Lifting the veil on working inside democratic governance after a lifetime in journalism … a firsthand account of how a newspaper editor from apartheid days ends up advising in the highest office in the land.
Tony Heard, former Editor of the Cape Times, spent a decade in the Presidency as a special adviser (2000-2010), and also 12 years elsewhere in government.
He interacts with the South African democracy’s first two presidents, Nelson Mandela and Thabo Mbeki, seeing them on numbers of occasions in action in Parliament, in private and in the country at large. In the UK, he joins the Mandela and Mbeki entourages on unforgettable State Visits. He sees at close quarters how these Principals deal with issues that arise. He gets insights into how ex-prisoner Mandela manages to be conciliatory yet principled, forgiving yet never forgetting.
He gives an eye-witness account of major issues that pressurized particularly the Presidency of Thabo Mbeki, including his perplexing stance in the HIV/Aids crisis, how South Africa had to grapple with obdurate Robert Mugabe in Zimbabwe, and sensitive global matters such as having to cope with domineering world powers.
He tells of personal experiences as an adviser, such as an extraordinary ambush in his own Presidency office by an eccentric ex-Minister of Health. He describes views expressed and messages exchanged during unfolding critical events, such as the ousting of Thabo Mbeki.
Heard is happy not to be part of the punditocracy.

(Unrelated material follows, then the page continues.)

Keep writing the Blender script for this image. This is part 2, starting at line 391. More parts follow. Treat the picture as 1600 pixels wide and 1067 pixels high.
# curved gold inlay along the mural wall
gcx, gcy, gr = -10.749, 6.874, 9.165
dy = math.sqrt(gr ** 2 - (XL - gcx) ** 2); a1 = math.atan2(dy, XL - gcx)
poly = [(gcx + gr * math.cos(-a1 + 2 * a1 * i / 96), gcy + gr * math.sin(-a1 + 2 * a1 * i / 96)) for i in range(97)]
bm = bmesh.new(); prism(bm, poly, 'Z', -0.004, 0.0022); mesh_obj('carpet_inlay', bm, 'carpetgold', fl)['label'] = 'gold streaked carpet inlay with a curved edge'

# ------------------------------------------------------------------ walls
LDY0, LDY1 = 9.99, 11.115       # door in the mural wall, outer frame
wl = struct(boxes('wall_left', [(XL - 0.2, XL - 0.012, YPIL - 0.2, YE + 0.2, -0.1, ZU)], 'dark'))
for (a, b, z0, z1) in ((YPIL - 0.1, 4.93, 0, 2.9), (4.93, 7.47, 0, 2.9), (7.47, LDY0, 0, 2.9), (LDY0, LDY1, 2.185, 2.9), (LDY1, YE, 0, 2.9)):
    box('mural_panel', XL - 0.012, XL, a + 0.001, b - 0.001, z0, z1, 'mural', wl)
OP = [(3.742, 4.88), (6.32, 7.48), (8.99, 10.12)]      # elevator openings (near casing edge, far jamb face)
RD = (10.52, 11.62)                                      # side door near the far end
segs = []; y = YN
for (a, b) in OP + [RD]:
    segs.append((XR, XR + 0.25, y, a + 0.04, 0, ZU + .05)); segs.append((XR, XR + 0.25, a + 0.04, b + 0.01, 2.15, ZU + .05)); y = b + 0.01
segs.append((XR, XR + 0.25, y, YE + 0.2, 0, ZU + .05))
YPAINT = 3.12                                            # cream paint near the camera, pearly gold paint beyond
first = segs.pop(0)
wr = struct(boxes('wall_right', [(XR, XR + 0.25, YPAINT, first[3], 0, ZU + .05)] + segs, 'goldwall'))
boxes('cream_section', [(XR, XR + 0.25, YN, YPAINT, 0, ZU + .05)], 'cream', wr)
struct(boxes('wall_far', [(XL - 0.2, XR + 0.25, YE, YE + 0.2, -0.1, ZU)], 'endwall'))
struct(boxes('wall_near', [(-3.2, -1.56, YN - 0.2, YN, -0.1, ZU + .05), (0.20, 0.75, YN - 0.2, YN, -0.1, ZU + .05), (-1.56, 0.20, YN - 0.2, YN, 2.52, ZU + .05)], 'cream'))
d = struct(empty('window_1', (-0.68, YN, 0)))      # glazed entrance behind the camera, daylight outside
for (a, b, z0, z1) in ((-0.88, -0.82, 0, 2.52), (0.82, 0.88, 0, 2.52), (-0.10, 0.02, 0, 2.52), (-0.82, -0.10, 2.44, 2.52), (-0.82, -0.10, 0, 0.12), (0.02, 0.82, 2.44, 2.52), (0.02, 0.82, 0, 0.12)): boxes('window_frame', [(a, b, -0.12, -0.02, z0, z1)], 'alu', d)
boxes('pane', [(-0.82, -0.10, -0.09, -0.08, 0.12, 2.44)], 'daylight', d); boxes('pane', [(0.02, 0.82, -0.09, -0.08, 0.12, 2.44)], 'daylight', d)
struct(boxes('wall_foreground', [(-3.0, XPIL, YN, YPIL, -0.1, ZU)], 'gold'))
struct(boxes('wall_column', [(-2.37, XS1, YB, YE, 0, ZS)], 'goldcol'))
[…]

His book is neither academic treatise nor second or third hand history – nor does it lean over-heavily on media clippings and others’ views.
It gives his own view of the human face of government –what it was like being there.
Format: | Paperback |
ISBN-13: | 978-0-639-84040-6 |
TONY HEARD:
Tony Heard, a former editor of the Cape Times, was awarded the Golden Pen of Freedom by the World Association of Newspapers and the Pringle Medal after his full-page interview with then banned ANC leader in exile Oliver Tambo in November 1985. For his open defiance of censorship laws, Heard was arrested in his office under apartheid security laws and later dismissed as editor of the broadsheet.
Heard would go on to cross the line from journalism to special adviser in the Presidency of Thabo Mbeki. Decades later, he has penned a highly personal account of working in the government from 1994, first as adviser to Minister Kader Asmal, then spending a decade in the Presidency, and a dozen years elsewhere in government advising and speech-writing up to 2016.